Это начало, и в то же время – заслуженная награда. Только бы эта статья была хороша; я точно не знаю, какие заметки он там делал, потому что я не расслышала всего, как следует, и это просто возмутительно. Тетя и Дина говорили там… но что? Жду статьи с мучительным нетерпением, а придется прождать добрых две недели… Они особенно налегали на мою молодость!

Четверг, 21 июня. Завтра – раздача наград; мне прислали список наград с моим именем в отделе живописи. Это выглядит довольно хорошо, но я еще колеблюсь, идти ли мне.

Пятница, 22 июня. Божидар уже там с девяти часов. Любопытное это существо: главная черта этой славянской натуры – причудливой, беззаботной – это любовь ко всякого рода неожиданным измышлениям… Впрочем, раз он с кем-нибудь дружен, все его воображение служит прославлению его друзей; он страстно привязывается к людям на некоторое время…

Бедные эти художники!.. Некоторые были очень взволнованы. Люди сорока пяти лет – бледные, растрепанные, в нескладно сидящих сюртуках, шли, чтобы получить свою медаль и пожать руку министра.

Какой-то скульптор – видный детина, – взяв предназначенный ему маленький футляр, принялся тут же на месте открывать его, невольно улыбаясь счастливой детской улыбкой.
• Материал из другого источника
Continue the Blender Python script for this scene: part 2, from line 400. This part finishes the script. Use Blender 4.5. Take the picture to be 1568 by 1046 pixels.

Я тоже была несколько взволнована, глядя на других, и одну минуту мне показалось даже, что будет ужасно страшно подняться и подойти к этому столу. Тетя и Дина сидели позади меня на скамейке, потому что награждаемые имеют право на места для близких…

И вот – прошел этот день награды! Я представляла его себе совсем иначе.

О! В будущем году – завоевать медаль!.. И тогда все пойдет как в каком-то сне!.. Быть предметом восторгов, торжествовать!